### Written instruction
Each line in the material below, starting at the one with "Build this scene" and ending at the one with "vs.view_transform = 'Standard';", is to be reproduced exactly; no picture is to be copied.

(begin)

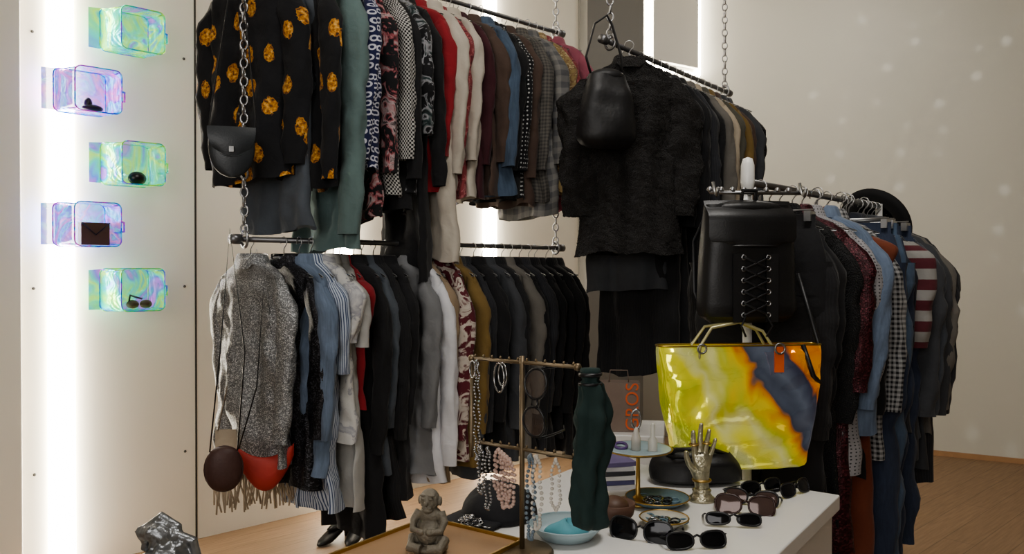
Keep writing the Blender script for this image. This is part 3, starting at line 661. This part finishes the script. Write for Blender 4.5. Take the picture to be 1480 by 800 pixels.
def sunglasses(name,M,col,round_=False,temples=True,frame_m=None,w=.056,h=.04,fr=.0026,al=1):
    fm=frame_m or M_dk; mb=MB()
    lens=simple('lens_%s'%col[0],col[1],.08,.3,bs=0)
    lens.node_tree.nodes['Principled BSDF'].inputs['Alpha'].default_value=al
    for sg in(-1,1):
        pts=[]
        for i in range(24):
            a=2*pi*i/24; e=1 if round_ else .75
            c,s=math.cos(a),math.sin(a)
            x=w/2*math.copysign(abs(c)**e,c); z=h/2*math.copysign(abs(s)**e,s)
            if not round_: z*= (1+.12*sg*math.cos(a)) 
            pts.append(V((sg*(w/2+.008)+x,.006*((sg*(w/2+.008)+x)/.07)**2,z)))
        mb.tube(pts,fr,fm,6,closed=True,flat=1)
        cen=V((sg*(w/2+.008),-.002,0)); mb.add([cen]+pts,[(0,i+1,(i+1)%24+1) for i in range(24)],lens)
        if temples:
            xo=sg*(w+.010); mb.tube([V((xo,.006,.010)),V((xo,.05,.012)),V((xo*.97,.10,.010)),V((xo*.95,.125,-.008))],.0026,fm,6,flat=.6)
    mb.tube([V((-.01,0,.005)),V((0,-.002,.010)),V((.01,0,.005))],.0026,fm,6)
    mb.build(name,M)
def gl(x,y,rot,col,z=.019,tilt=-22,**k):
    sunglasses('sunglasses',Matrix.Translation((x,y,TH+z))@Matrix.Rotation(math.radians(rot),4,'Z')@Matrix.Rotation(math.radians(tilt),4,'X'),col,**k)
M_tort=simple('tortoise',(50,26,22),.25)
gl(.650,2.06,25,('blk',(20,20,24)),h=.034); gl(.735,2.05,40,('blk',(20,20,24)),h=.034); gl(.555,1.89,-15,('brn',(86,70,66)),frame_m=M_tort,w=.060,h=.046,z=.021); gl(.59,1.96,-25,('brn',(86,70,66)),h=.038)
gl(.50,1.79,-8,('blk',(20,20,24)),h=.026,w=.052); gl(.275,1.70,-25,('blk',(20,20,24)),h=.048,w=.060,tilt=-12,z=.022); gl(.385,1.65,8,('blk',(20,20,24)),h=.034)
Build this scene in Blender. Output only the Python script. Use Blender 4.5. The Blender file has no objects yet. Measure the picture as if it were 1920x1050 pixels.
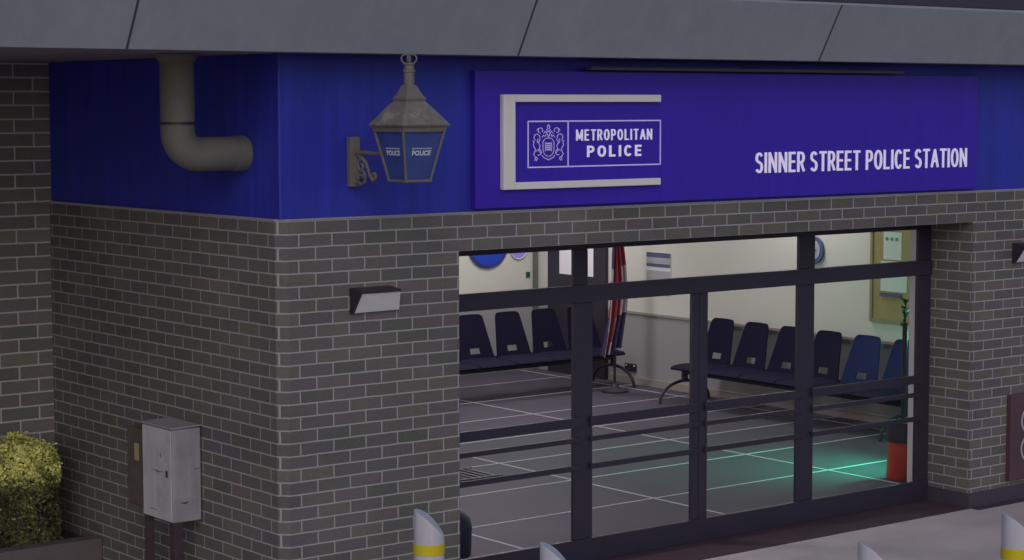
import bpy, bmesh, math, random
from mathutils import Vector, Matrix
R = math.radians
rng = random.Random(7)
scene = bpy.context.scene
COL = scene.collection

# ---------------------------------------------------------------- camera
cam_d = bpy.data.cameras.new('camera'); cam = bpy.data.objects.new('camera', cam_d); COL.objects.link(cam)
cam_d.sensor_width = 36.0; cam_d.lens = 36.0 * 3793.3 / 1920.0
cam_d.clip_start = 0.1; cam_d.clip_end = 2000
cp, cy_, cr = .0861943580, .663779368, -.00159975
fw = Vector((math.sin(cy_)*math.cos(cp), math.cos(cy_)*math.cos(cp), -math.sin(cp)))
rt = Vector((math.cos(cy_), -math.sin(cy_), 0)); up = rt.cross(fw)
r2 = rt*math.cos(cr) + up*math.sin(cr); u2 = -rt*math.sin(cr) + up*math.cos(cr)
m = Matrix((r2, u2, -fw)).transposed().to_4x4(); m.translation = Vector((-5.99567, -9.79569, 3.052571))
cam.matrix_world = m
scene.camera = cam

# ---------------------------------------------------------------- sky, sun, exposure
SUN_EL, SUN_AZ = R(33), R(214)          # azimuth measured clockwise from +Y
w = bpy.data.worlds.new('World'); scene.world = w; w.use_nodes = True
nt = w.node_tree; bg = nt.nodes['Background']
sky = nt.nodes.new('ShaderNodeTexSky'); sky.sky_type = 'NISHITA'; sky.sun_disc = False
sky.sun_elevation = SUN_EL; sky.sun_rotation = SUN_AZ; sky.dust_density = 1.5; sky.ozone_density = 2.0
nt.links.new(sky.outputs[0], bg.inputs[0]); bg.inputs[1].default_value = 0.135
sl = bpy.data.lights.new('sun', 'SUN'); sl.energy = 0.5; sl.angle = R(40); sl.color = (1, .92, .95)
so = bpy.data.objects.new('sun', sl); COL.objects.link(so)
sd = Vector((math.sin(SUN_AZ)*math.cos(SUN_EL), math.cos(SUN_AZ)*math.cos(SUN_EL), math.sin(SUN_EL)))
so.rotation_euler = sd.to_track_quat('Z', 'Y').to_euler()
vs = scene.view_settings
vs.view_transform = 'Standard'; vs.look = 'None'; vs.exposure = -0.50; vs.gamma = 1.0; vs.use_curve_mapping = False

# ---------------------------------------------------------------- materials
def mat(name, col, rough=.6, var=.12, vscale=6.0, metal=0.0, emit=None, estr=0.0, bump=0.0, bscale=40.0, spec=.4, stain=0.0, stain_col=(.03,.03,.03), streak=0.0):
    M = bpy.data.materials.new(name); M.use_nodes = True; n = M.node_tree.nodes; l = M.node_tree.links
    b = n['Principled BSDF']; b.inputs['Roughness'].default_value = rough; b.inputs['Metallic'].default_value = metal
    b.inputs['Specular IOR Level'].default_value = spec
    tc = n.new('ShaderNodeTexCoord')
    no = n.new('ShaderNodeTexNoise'); no.inputs['Scale'].default_value = vscale; no.inputs['Detail'].default_value = 6; no.inputs['Roughness'].default_value = .65
    l.new(tc.outputs['Object'], no.inputs['Vector'])
    mx = n.new('ShaderNodeMix'); mx.data_type = 'RGBA'
    lo = [c*(1-var*1.6) for c in col]; hi = [min(1, c*(1+var*1.6)) for c in col]
    mx.inputs[6].default_value = (*lo, 1); mx.inputs[7].default_value = (*hi, 1)
    l.new(no.outputs['Fac'], mx.inputs[0]); out = mx.outputs[2]
    if stain:
        n2 = n.new('ShaderNodeTexNoise'); n2.inputs['Scale'].default_value = vscale*.45; n2.inputs['Detail'].default_value = 8; n2.inputs['Roughness'].default_value = .7
        l.new(tc.outputs['Object'], n2.inputs['Vector'])
        rp = n.new('ShaderNodeMapRange'); rp.inputs[1].default_value = .52; rp.inputs[2].default_value = .75; rp.inputs[4].default_value = stain
        l.new(n2.outputs['Fac'], rp.inputs[0])
        m3 = n.new('ShaderNodeMix'); m3.data_type = 'RGBA'; m3.inputs[7].default_value = (*stain_col, 1)
        l.new(rp.outputs[0], m3.inputs[0]); l.new(out, m3.inputs[6]); out = m3.outputs[2]
    if streak:
        mpg = n.new('ShaderNodeMapping'); mpg.inputs['Scale'].default_value = (5, 5, .35); l.new(tc.outputs['Object'], mpg.inputs[0])
        n4 = n.new('ShaderNodeTexNoise'); n4.inputs['Scale'].default_value = 2.0; n4.inputs['Detail'].default_value = 6; n4.inputs['Roughness'].default_value = .7; l.new(mpg.outputs[0], n4.inputs['Vector'])
        r4 = n.new('ShaderNodeMapRange'); r4.inputs[1].default_value = .35; r4.inputs[2].default_value = .7; r4.inputs[3].default_value = 1-streak; r4.inputs[4].default_value = 1+streak*.6; l.new(n4.outputs['Fac'], r4.inputs[0])
        m5 = n.new('ShaderNodeMix'); m5.data_type = 'RGBA'; m5.blend_type = 'MULTIPLY'; m5.inputs[0].default_value = 1; l.new(out, m5.inputs[6]); l.new(r4.outputs[0], m5.inputs[7]); out = m5.outputs[2]
    l.new(out, b.inputs['Base Color'])
    rr = n.new('ShaderNodeMapRange'); rr.inputs[3].default_value = max(.02, rough-.12); rr.inputs[4].default_value = min(1, rough+.12)
    l.new(no.outputs['Fac'], rr.inputs[0]); l.new(rr.outputs[0], b.inputs['Roughness'])
    if emit: b.inputs['Emission Color'].default_value = (*emit, 1); b.inputs['Emission Strength'].default_value = estr
    if bump:
        nb = n.new('ShaderNodeTexNoise'); nb.inputs['Scale'].default_value = bscale; nb.inputs['Detail'].default_value = 4
        l.new(tc.outputs['Object'], nb.inputs['Vector'])
        bp = n.new('ShaderNodeBump'); bp.inputs['Strength'].default_value = bump; bp.inputs['Distance'].default_value = .01
        l.new(nb.outputs['Fac'], bp.inputs['Height']); l.new(bp.outputs[0], b.inputs['Normal'])
    return M

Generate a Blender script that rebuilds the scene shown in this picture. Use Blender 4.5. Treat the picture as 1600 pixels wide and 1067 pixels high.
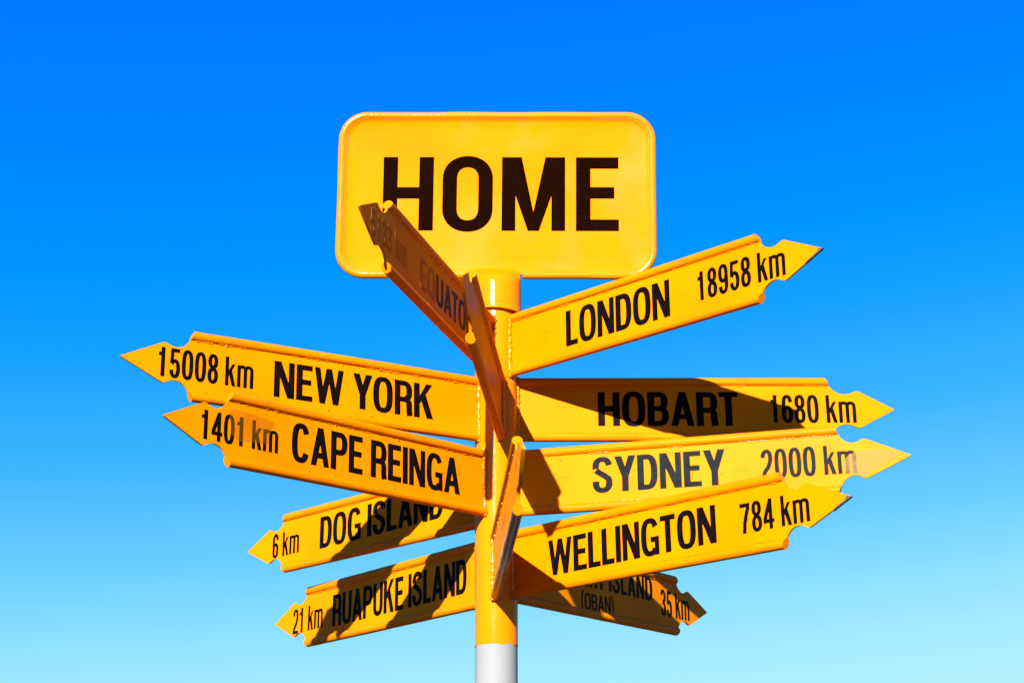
import bpy, bmesh, math, random
from mathutils import Vector, Matrix, noise
from mathutils.geometry import delaunay_2d_cdt

random.seed(11)
for o in list(bpy.data.objects):
    bpy.data.objects.remove(o, do_unlink=True)
SC = bpy.context.scene
COL = SC.collection
R = math.radians

# ------------------------------------------------------------------ camera
GROUND_TO_EYE = 1.6
FOCAL_PX = 2614.35
cam = bpy.data.cameras.new('camera')
cam.sensor_width = 36.0
cam.lens = 36.0 * FOCAL_PX / 1600.0
cam.shift_x = 31.73 / 1600.0
cam.shift_y = -89.18 / 1600.0
cam.clip_start = 0.1
cam.clip_end = 8000
cam.dof.use_dof = True
cam.dof.focus_distance = 3.95
cam.dof.aperture_fstop = 9.0
camo = bpy.data.objects.new('camera', cam)
camo.location = (-0.01138, -4.0881, GROUND_TO_EYE)
camo.rotation_euler = (R(90 + 20.603), 0, 0)
COL.objects.link(camo)
SC.camera = camo

# ------------------------------------------------------------------ light
SUN_AZ, SUN_EL = 16.0, 22.0       # degrees left of the line from post to camera, and height
sun = bpy.data.lights.new('sun', 'SUN')
sun.energy = 5.0
sun.angle = R(0.55)
sun.color = (1.0, 0.965, 0.90)
suno = bpy.data.objects.new('sun', sun)
sdir = Vector((-math.sin(R(SUN_AZ)) * math.cos(R(SUN_EL)), -math.cos(R(SUN_AZ)) * math.cos(R(SUN_EL)), math.sin(R(SUN_EL))))
suno.rotation_euler = sdir.to_track_quat('Z', 'Y').to_euler()
suno.location = sdir * 30
COL.objects.link(suno)

EXPOSURE = 2.0
EXP = 2.0 ** EXPOSURE

def lin(c):
    c = c / 255.0
    return c / 12.92 if c <= 0.04045 else ((c + 0.055) / 1.055) ** 2.4

world = bpy.data.worlds.new('World')
SC.world = world
world.use_nodes = True
nt = world.node_tree
nt.nodes.clear()
outw = nt.nodes.new('ShaderNodeOutputWorld')
sky = nt.nodes.new('ShaderNodeTexSky')
sky.sky_type = 'NISHITA'
sky.sun_disc = False
sky.sun_elevation = R(SUN_EL)
sky.sun_rotation = R(180 + SUN_AZ)
tint = nt.nodes.new('ShaderNodeMix')
tint.data_type = 'RGBA'
tint.blend_type = 'MULTIPLY'
tint.inputs[0].default_value = 1
nt.links.new(sky.outputs[0], tint.inputs[6])
tint.inputs[7].default_value = (0.0, 0.10, 0.36, 1)
bg1 = nt.nodes.new('ShaderNodeBackground')
bg1.inputs[1].default_value = 0.05
nt.links.new(tint.outputs[2], bg1.inputs[0])
tc = nt.nodes.new('ShaderNodeTexCoord')
sep = nt.nodes.new('ShaderNodeSeparateXYZ')
nt.links.new(tc.outputs['Generated'], sep.inputs[0])
asin = nt.nodes.new('ShaderNodeMath')
asin.operation = 'ARCSINE'
nt.links.new(sep.outputs[2], asin.inputs[0])
div = nt.nodes.new('ShaderNodeMath')
div.operation = 'DIVIDE'
div.inputs[1].default_value = math.pi / 2
div.use_clamp = True
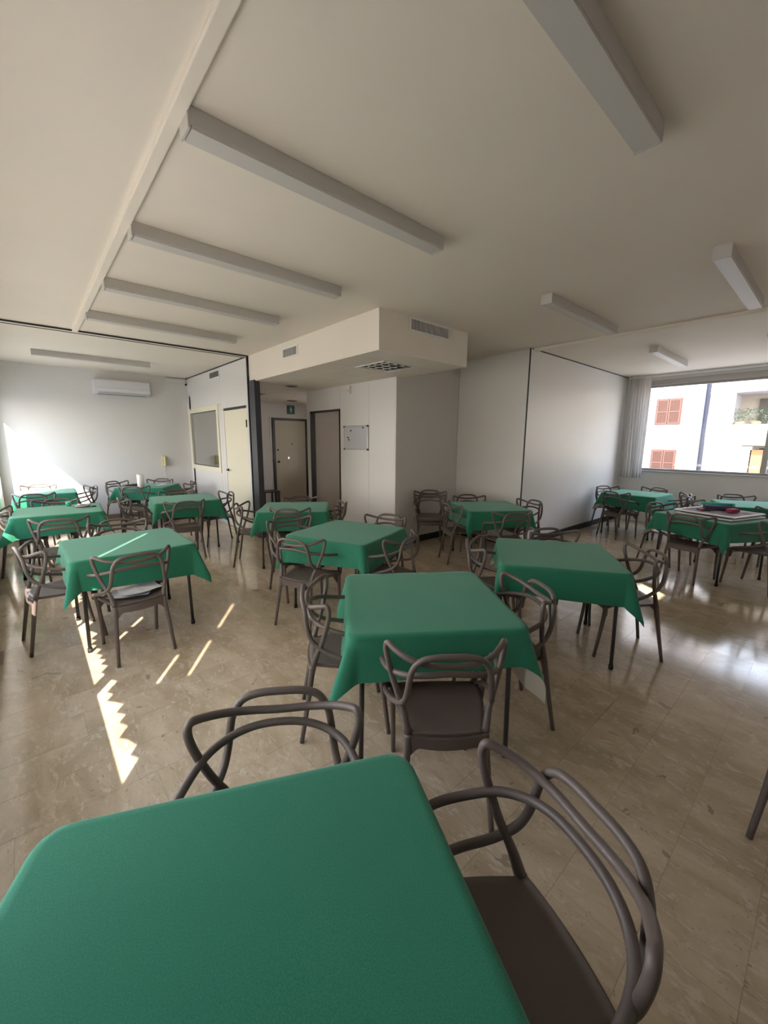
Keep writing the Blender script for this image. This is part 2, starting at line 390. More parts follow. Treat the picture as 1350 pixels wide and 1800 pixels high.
mkbox('top_track', (XO2-0.006, XO2+0.03, 6.9, YB, H-0.02, H), 'dark_slot', ow)
d1 = struct('door_1', 'flat cream office door with a lever handle', 'door')
mkbox('door_leaf', (XO2+0.004, XO2+0.05, DY0+0.006, DY1-0.006, 0.01, DZ-0.025), 'cream', d1, 0.003)
bm = B(); cyl(bm, (XO2-0.004, 7.99, 1.13), 0.026, 0.012, axis='x'); tube(bm, [(XO2, 7.99, 1.13), (XO2-0.045, 7.99, 1.13), (XO2-0.05, 7.97, 1.13), (XO2-0.05, 7.87, 1.13)], 0.009, 8)
mesh_obj('door_handle', bm, 'black', d1)
mkbox('hinge', (XO2-0.014, XO2+0.004, 6.985, 7.01, 1.93, 2.06), 'black', d1)
w3 = struct('window_3', 'interior office window in a cream frame', 'window')
fwd = 0.10
bm = B(); box(bm, XO2-0.02, XO2+0.08, WY0, WY1, WZ0, WZ0+fwd, .004); box(bm, XO2-0.02, XO2+0.08, WY0, WY1, WZ1-fwd, WZ1, .004)
box(bm, XO2-0.02, XO2+0.08, WY0, WY0+fwd, WZ0+fwd, WZ1-fwd); box(bm, XO2-0.02, XO2+0.08, WY1-fwd, WY1, WZ0+fwd, WZ1-fwd)
mesh_obj('window_frame', bm, 'cream', w3)
bm = B(); g = 0.012
for d in ((WY0+fwd, WY1-fwd, WZ0+fwd, WZ0+fwd+g), (WY0+fwd, WY1-fwd, WZ1-fwd-g, WZ1-fwd), (WY0+fwd, WY0+fwd+g, WZ0+fwd, WZ1-fwd), (WY1-fwd-g, WY1-fwd, WZ0+fwd, WZ1-fwd)):
    box(bm, XO2, XO2+0.03, *d)
mesh_obj('gasket', bm, 'dark_slot', w3)
mkbox('pane', (XO2+0.012, XO2+0.018, WY0+fwd, WY1-fwd, WZ0+fwd, WZ1-fwd), 'glass_mirror', w3)
# dark post at the hall edge
po = mkbox('trim_4', (2.95, 3.05, 6.62, 6.84, 0, HS+0.01), 'black', bev=0.004); tag(po, 'tall dark grey post at the edge of the hall opening', 'trim', kind='structure')
po.data.materials[0] = mat('dark_grey_post', (0.035, 0.036, 0.045, 1), 0.4)
# air vents
def vent(name, label, origin, ux, w_, h_, nslat, nrm, kindslat='steel', bar=True):
    # origin = lower corner, ux = unit along width, nrm = outward normal
    t = thing(name, label, 'vent', origin, math.atan2(ux[1], ux[0]))
    # local frame: x along width, y = -outward
    s = -1 if (ux[0]*nrm[1]-ux[1]*nrm[0]) < 0 else 1
    bm = B(); f = 0.022
    for d in ((0, w_, 0, f), (0, w_, h_-f, h_), (0, f, f, h_-f), (w_-f, w_, f, h_-f)): box(bm, d[0], d[1], min(0, s*0.012), max(0, s*0.012), d[2], d[3])
    mesh_obj('frame', bm, 'white_plastic', t)
    mkbox('backing', (f, w_-f, min(s*0.001, s*0.003), max(s*0.001, s*0.003), f, h_-f), 'dark_slot', t)
    sm = B(); box(sm, -0.0028, 0.0028, min(s*.003, s*.011), max(s*.003, s*.011), f, h_-f)
    s0 = mesh_obj('slat', sm, kindslat, t)
    for i in range(nslat):
        x = f + (i+0.5)*(w_-2*f)/nslat
        o = s0 if i == 0 else share(s0, parent=t)
        o.location = (x, 0, 0)
    return t
vent('air_vent', 'white wall grille above the cream office door, beneath the ceiling', (XO2, 8.17, 2.90), (0, 1), 0.56, 0.15, 12, (-1, 0), 'alu')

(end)

### Solution for this exercise
Build this scene in Blender. Output only the Python script. Use Blender 4.5. The Blender file has no objects yet. Measure the picture as if it were 1920x1050 pixels.
import bpy, bmesh, math, random
from mathutils import Vector, Matrix
R = math.radians
rng = random.Random(7)
scene = bpy.context.scene
COL = scene.collection

# ---------------------------------------------------------------- camera
cam_d = bpy.data.cameras.new('camera'); cam = bpy.data.objects.new('camera', cam_d); COL.objects.link(cam)
cam_d.sensor_width = 36.0; cam_d.lens = 36.0 * 3793.3 / 1920.0
cam_d.clip_start = 0.1; cam_d.clip_end = 2000
cp, cy_, cr = .0861943580, .663779368, -.00159975
fw = Vector((math.sin(cy_)*math.cos(cp), math.cos(cy_)*math.cos(cp), -math.sin(cp)))
rt = Vector((math.cos(cy_), -math.sin(cy_), 0)); up = rt.cross(fw)
r2 = rt*math.cos(cr) + up*math.sin(cr); u2 = -rt*math.sin(cr) + up*math.cos(cr)
m = Matrix((r2, u2, -fw)).transposed().to_4x4(); m.translation = Vector((-5.99567, -9.79569, 3.052571))
cam.matrix_world = m
scene.camera = cam

# ---------------------------------------------------------------- sky, sun, exposure
SUN_EL, SUN_AZ = R(33), R(214)          # azimuth measured clockwise from +Y
w = bpy.data.worlds.new('World'); scene.world = w; w.use_nodes = True
nt = w.node_tree; bg = nt.nodes['Background']
sky = nt.nodes.new('ShaderNodeTexSky'); sky.sky_type = 'NISHITA'; sky.sun_disc = False
sky.sun_elevation = SUN_EL; sky.sun_rotation = SUN_AZ; sky.dust_density = 1.5; sky.ozone_density = 2.0
nt.links.new(sky.outputs[0], bg.inputs[0]); bg.inputs[1].default_value = 0.135
sl = bpy.data.lights.new('sun', 'SUN'); sl.energy = 0.5; sl.angle = R(40); sl.color = (1, .92, .95)
so = bpy.data.objects.new('sun', sl); COL.objects.link(so)
sd = Vector((math.sin(SUN_AZ)*math.cos(SUN_EL), math.cos(SUN_AZ)*math.cos(SUN_EL), math.sin(SUN_EL)))
so.rotation_euler = sd.to_track_quat('Z', 'Y').to_euler()
vs = scene.view_settings
vs.view_transform = 'Standard'; vs.look = 'None'; vs.exposure = -0.50; vs.gamma = 1.0; vs.use_curve_mapping = False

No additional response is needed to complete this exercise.